Substitute “LNG” for “wind” and he could have been speaking at a natural gas conference.

O’Sullivan said that rising costs for equipment are hurting everyone in the wind industry. About half of the recent price increases has been absorbed in returns while prices in power purchase agreements have gone up somewhat. “At some point cost increases will cause demand destruction,” he warned.

By the end of next year, FPL Energy will have invested close to $5 billion in wind power, O’Sullivan said. About 26% of FPL Energy’s generation is wind, representing more than 3,200 MW net. O’Sullivan said that most utilities that are willing to accept wind power already have had a good experience with it, having bought energy from a wholesale provider like FPL Energy, Invenergy or PPM Energy.

He said that with the exception of markets such as Nevada and Florida, there isn’t much growth in utility service territories. Utilities “are looking for a way to grow their rate base in a low-risk, politically acceptable way in their state jurisdiction. Wind is not rocket science. It is not building a nuclear plant…Therefore, it may be good public policy and good shareholder policy and good ratepayer policy. In a utility world it’s very hard to match up all of those.”

However, the last few years have seen a number of power purchase agreements (PPA) that were out of the market. Generation providers underbid and utilities were forced by regulators or the RFP process to accept the lowest bid. Then the project fails and the utility is embarrassed because it failed to deliver on its promise to provide wind-generated electricity. “We’re going to see it quite a bit this year and next year,” O’Sullivan said. “There are a lot of PPAs out there that can’t be economically delivered at the price that was promised. And either it’s new entrants not understanding the economics of the wind business or experienced developers hitting a stumbling block…”

Just like LNG, the wind industry has its share of detractors who oppose projects for environmental and aesthetic reasons. A potential source of embarrassment for the wind energy industry is the controversy over offshore wind farms. A proposed 420 MW offshore project by Cape Wind Associates Inc., which would provide about 75% of Cape Cod’s power needs, has run into strong opposition from Cape Cod residents. There is a push under way in Congress to give Massachusetts Gov. Mitt Romney the power to veto the project, which he has said he would do (see NGI, May 8).
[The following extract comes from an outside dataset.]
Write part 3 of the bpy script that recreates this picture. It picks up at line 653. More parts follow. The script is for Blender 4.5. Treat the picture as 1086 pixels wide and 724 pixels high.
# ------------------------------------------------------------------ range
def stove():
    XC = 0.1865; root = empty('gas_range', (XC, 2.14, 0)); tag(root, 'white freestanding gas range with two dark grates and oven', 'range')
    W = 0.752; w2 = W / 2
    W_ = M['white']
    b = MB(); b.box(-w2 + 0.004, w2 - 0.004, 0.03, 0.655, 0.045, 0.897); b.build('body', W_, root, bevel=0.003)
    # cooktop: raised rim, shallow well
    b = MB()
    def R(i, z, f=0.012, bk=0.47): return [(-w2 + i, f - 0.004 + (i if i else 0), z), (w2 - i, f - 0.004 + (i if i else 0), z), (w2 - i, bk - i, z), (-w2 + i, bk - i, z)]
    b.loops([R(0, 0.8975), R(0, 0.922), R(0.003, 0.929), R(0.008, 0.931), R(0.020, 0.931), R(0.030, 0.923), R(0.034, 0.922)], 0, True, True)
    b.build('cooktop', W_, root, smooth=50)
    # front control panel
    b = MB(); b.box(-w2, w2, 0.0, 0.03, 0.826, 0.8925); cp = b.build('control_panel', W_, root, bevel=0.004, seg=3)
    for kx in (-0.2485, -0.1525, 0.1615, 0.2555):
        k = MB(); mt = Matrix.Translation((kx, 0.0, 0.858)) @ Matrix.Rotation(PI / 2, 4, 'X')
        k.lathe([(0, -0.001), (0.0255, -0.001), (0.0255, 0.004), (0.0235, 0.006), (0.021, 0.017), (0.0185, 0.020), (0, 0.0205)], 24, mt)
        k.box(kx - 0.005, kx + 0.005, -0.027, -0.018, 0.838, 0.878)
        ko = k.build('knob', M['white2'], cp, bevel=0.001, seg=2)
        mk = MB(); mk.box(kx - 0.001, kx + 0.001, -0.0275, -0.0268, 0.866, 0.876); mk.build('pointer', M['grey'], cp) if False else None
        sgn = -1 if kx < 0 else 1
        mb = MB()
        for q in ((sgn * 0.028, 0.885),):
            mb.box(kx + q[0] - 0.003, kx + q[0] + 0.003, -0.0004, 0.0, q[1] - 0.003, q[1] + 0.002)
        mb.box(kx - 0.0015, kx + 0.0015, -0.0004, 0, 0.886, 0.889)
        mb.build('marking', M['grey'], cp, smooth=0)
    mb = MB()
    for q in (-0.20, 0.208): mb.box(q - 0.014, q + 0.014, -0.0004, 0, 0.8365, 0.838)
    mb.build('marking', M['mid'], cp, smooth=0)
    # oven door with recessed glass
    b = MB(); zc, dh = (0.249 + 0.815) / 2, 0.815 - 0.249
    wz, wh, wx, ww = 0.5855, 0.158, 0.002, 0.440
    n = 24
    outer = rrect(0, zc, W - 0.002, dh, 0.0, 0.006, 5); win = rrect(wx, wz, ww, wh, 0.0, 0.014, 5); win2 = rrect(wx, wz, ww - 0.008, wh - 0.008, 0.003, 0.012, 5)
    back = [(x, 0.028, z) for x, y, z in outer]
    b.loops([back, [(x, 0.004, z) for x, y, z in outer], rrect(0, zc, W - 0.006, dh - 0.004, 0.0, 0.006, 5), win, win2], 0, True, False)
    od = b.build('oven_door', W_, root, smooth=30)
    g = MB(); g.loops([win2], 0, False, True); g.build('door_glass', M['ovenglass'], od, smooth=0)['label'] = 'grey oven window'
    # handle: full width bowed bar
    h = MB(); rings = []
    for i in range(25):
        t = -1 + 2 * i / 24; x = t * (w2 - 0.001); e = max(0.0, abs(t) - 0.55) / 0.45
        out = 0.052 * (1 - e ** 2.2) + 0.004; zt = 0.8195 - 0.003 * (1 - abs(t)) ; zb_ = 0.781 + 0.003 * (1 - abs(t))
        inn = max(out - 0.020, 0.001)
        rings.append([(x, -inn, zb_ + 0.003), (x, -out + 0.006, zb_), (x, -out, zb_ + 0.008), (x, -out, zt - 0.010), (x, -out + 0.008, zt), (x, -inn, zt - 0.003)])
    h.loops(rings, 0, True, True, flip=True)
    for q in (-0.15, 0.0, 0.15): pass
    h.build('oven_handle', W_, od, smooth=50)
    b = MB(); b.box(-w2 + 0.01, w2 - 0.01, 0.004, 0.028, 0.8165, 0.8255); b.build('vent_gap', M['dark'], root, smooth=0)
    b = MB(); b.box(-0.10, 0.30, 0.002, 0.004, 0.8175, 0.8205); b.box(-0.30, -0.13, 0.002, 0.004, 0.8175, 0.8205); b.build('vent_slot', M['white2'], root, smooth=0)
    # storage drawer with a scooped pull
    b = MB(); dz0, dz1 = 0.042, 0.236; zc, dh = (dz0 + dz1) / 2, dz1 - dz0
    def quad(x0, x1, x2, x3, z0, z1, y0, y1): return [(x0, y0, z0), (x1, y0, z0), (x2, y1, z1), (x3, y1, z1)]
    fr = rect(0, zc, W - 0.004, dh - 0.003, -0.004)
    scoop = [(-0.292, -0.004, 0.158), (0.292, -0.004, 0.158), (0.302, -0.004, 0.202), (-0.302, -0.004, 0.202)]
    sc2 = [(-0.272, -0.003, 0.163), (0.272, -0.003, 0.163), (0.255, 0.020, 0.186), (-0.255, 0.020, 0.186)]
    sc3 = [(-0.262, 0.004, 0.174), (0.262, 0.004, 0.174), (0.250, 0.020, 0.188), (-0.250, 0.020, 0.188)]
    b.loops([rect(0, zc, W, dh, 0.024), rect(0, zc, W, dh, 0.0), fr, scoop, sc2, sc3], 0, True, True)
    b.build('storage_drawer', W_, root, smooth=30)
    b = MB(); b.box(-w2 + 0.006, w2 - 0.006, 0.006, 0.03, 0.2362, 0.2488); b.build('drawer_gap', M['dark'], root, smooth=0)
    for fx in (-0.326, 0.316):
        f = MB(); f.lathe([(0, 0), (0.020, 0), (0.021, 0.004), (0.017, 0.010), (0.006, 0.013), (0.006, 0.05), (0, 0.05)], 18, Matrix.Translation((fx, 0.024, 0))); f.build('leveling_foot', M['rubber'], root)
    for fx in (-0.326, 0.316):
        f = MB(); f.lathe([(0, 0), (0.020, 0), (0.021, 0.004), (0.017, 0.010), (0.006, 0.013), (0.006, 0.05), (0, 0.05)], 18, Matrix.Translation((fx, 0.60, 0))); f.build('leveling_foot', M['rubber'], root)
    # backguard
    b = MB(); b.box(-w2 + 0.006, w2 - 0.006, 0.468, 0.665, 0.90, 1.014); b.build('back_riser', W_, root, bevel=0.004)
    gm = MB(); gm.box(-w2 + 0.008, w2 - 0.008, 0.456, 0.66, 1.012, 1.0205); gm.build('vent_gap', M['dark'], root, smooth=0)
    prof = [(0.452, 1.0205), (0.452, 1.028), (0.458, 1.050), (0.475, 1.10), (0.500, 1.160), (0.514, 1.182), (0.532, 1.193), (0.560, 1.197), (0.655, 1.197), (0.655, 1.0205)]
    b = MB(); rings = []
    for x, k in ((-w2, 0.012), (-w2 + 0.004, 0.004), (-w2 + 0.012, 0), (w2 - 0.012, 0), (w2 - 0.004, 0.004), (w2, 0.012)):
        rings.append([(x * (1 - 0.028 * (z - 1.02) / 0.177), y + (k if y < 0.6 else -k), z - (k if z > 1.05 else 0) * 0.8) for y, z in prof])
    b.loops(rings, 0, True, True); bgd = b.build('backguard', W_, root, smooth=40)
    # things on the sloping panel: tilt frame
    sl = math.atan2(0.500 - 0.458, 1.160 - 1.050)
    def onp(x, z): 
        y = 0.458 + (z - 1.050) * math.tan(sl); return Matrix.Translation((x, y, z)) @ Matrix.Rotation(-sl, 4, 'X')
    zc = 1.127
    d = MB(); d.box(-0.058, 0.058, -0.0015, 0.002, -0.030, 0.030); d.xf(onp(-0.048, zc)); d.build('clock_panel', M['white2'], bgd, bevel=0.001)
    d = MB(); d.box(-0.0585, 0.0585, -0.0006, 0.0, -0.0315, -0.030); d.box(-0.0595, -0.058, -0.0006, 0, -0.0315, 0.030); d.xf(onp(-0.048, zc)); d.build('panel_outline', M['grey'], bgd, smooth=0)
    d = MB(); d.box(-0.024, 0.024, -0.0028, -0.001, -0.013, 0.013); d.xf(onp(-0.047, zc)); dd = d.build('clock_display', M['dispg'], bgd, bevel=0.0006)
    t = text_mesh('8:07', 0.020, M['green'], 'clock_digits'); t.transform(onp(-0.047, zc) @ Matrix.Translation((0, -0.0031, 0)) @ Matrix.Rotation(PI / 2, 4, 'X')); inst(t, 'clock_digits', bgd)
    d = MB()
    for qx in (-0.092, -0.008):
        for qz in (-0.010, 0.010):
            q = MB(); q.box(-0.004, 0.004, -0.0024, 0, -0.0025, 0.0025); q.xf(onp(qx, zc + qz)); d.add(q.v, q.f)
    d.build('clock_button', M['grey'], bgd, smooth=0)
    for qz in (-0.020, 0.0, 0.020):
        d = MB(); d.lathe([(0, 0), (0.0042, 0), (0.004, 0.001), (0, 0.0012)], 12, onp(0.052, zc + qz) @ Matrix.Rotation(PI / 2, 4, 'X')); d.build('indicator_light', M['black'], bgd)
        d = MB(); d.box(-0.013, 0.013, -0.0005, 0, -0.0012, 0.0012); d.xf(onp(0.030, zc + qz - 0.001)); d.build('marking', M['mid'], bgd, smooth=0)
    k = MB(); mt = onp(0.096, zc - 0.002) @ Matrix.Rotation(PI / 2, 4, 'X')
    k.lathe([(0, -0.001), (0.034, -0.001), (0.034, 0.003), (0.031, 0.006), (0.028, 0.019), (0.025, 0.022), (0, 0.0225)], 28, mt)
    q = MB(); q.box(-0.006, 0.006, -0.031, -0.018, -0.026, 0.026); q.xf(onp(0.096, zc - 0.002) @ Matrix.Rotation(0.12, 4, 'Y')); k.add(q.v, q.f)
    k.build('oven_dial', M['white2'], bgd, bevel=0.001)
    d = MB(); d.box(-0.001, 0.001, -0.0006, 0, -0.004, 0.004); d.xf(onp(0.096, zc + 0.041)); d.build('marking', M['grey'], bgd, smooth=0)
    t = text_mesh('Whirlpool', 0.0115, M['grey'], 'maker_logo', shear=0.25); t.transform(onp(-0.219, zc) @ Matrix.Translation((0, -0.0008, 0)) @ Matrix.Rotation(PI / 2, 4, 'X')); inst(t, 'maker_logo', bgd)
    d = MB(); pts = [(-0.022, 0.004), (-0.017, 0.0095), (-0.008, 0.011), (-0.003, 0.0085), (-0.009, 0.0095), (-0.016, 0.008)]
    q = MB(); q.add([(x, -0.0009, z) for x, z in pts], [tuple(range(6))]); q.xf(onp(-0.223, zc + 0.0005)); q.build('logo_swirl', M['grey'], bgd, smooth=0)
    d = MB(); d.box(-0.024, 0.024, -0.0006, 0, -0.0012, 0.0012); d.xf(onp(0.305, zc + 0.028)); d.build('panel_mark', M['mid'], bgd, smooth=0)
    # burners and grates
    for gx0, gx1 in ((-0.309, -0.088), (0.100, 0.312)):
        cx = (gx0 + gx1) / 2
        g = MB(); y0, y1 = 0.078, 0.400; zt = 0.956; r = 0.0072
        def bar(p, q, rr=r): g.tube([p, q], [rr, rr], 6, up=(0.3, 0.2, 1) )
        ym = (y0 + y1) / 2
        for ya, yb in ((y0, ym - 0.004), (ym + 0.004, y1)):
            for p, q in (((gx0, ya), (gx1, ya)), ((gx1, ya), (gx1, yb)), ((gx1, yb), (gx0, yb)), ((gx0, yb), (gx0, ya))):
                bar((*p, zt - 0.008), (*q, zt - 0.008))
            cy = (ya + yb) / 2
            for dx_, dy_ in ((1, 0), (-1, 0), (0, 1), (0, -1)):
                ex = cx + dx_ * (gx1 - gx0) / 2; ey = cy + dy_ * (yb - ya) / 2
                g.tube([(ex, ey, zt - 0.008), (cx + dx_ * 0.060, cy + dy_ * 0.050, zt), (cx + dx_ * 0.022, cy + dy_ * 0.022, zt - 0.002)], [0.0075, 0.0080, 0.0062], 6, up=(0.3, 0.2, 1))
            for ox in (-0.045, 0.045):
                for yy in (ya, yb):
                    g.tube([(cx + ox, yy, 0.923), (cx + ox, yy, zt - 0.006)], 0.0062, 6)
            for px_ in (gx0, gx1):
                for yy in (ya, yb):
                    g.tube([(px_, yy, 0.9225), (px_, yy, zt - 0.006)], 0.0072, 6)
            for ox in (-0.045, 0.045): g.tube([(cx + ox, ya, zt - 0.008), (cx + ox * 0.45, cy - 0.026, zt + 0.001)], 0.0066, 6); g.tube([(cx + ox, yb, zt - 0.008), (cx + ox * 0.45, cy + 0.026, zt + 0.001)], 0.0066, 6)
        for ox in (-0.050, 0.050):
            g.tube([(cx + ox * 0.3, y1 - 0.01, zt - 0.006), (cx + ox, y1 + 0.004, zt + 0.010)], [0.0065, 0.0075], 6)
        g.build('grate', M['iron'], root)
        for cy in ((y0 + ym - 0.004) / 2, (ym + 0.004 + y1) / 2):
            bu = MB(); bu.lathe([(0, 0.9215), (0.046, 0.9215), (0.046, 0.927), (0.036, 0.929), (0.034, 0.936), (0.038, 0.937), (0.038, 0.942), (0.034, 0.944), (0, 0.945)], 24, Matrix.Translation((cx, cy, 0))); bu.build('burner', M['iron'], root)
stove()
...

Meanwhile, a second offshore project has been proposed for the region, and two projects have been proposed for offshore Texas.
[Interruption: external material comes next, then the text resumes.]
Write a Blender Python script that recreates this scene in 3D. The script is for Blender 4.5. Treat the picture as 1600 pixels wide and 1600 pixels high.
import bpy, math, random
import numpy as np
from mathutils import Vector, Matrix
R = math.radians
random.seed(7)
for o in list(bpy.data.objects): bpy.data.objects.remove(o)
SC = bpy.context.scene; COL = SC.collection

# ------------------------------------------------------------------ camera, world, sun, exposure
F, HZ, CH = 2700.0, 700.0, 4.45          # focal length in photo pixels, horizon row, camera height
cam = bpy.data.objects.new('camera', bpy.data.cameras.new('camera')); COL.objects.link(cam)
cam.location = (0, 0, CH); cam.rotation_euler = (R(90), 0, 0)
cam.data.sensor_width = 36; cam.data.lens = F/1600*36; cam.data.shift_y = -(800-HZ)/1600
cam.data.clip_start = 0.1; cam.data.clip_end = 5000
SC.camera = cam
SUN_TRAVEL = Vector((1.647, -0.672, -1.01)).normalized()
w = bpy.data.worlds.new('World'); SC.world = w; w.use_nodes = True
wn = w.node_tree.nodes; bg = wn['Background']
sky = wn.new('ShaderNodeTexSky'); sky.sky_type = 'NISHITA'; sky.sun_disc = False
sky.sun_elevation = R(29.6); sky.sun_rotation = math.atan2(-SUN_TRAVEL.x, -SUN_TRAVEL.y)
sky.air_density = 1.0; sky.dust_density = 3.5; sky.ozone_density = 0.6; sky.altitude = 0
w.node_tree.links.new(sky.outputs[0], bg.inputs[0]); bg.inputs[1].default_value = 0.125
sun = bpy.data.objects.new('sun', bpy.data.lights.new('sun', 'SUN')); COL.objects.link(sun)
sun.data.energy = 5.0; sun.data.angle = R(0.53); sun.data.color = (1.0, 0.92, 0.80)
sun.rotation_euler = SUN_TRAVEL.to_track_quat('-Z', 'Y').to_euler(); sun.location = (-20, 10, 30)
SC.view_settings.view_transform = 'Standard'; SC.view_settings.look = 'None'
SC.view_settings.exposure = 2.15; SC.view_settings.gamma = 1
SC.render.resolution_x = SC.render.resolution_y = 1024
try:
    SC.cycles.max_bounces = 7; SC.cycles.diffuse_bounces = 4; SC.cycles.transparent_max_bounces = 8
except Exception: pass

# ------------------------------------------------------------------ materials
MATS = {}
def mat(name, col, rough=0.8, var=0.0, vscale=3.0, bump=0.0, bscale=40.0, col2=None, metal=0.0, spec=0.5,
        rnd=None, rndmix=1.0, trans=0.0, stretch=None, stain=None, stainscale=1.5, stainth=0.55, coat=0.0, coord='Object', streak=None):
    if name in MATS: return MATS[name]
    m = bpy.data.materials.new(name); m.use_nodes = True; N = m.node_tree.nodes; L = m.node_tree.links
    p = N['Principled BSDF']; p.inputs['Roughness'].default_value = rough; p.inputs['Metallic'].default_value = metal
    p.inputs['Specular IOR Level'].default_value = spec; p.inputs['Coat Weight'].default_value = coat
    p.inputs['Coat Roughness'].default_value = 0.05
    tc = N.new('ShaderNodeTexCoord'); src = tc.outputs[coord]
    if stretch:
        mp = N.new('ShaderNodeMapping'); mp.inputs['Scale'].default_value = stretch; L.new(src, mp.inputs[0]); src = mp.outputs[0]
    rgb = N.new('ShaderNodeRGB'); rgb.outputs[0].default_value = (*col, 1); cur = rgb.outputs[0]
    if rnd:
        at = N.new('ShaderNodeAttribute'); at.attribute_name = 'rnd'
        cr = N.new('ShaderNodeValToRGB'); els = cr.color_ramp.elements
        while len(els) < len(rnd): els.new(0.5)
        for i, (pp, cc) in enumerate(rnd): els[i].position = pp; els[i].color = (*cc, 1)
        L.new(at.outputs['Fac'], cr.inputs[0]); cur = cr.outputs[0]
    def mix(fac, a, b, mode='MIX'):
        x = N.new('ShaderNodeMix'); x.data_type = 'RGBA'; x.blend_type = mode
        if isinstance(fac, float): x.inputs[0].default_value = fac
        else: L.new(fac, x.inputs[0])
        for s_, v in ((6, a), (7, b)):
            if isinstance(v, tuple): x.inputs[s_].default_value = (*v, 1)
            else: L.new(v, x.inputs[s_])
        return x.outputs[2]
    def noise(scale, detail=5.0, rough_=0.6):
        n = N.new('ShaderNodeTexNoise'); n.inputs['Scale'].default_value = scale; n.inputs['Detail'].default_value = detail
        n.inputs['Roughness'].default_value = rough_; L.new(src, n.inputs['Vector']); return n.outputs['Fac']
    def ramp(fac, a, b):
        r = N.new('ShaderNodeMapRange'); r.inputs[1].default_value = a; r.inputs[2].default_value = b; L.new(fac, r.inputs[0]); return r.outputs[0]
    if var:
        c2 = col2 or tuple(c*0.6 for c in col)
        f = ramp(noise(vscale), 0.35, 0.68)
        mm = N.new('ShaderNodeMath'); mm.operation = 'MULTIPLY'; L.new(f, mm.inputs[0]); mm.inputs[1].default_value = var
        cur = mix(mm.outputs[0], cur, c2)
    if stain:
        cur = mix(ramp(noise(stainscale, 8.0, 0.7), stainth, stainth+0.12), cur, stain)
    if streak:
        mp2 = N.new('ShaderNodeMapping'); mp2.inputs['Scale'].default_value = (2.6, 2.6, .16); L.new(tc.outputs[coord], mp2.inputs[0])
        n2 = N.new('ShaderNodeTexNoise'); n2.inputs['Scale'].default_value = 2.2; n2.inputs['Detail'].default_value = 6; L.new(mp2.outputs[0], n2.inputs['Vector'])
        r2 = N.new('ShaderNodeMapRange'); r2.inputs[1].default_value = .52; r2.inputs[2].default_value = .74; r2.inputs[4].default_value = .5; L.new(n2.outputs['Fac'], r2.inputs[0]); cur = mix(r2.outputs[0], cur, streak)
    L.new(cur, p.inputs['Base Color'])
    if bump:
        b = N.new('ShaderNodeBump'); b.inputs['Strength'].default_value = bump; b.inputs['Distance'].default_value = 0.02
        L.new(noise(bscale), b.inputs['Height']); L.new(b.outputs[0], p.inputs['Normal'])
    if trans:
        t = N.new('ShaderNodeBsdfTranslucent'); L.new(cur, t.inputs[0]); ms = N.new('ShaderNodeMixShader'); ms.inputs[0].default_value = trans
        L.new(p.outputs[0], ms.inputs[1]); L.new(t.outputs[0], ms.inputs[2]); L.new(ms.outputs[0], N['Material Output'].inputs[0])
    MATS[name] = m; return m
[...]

Alan Waxman, managing director with Goldman Sachs, which has about $1 billion in wind energy investments, said that offshore projects really aren’t that attractive to Goldman and others in the industry because of logistical and operations and maintenance issues. Further, there are plenty of onshore sites to be developed. “Just as a business matter, we just don’t see offshore wind as an opportunity that we need to attack today,” Waxman said. “We don’t think that the economics are there.”

Terry Hudgens, CEO of ScottishPower’s PPM Energy, said the focus of national attention on offshore wind could harm the larger wind industry. “We’re all focused on onshore wind business because that’s where the economics work. It’s where the demand is…My concern is we take collateral damage from a lot of very vocal and powerful opponents of some of the offshore wind. People really do need to look at the facts around onshore wind and keep that separate from some of the things that are being batted around.”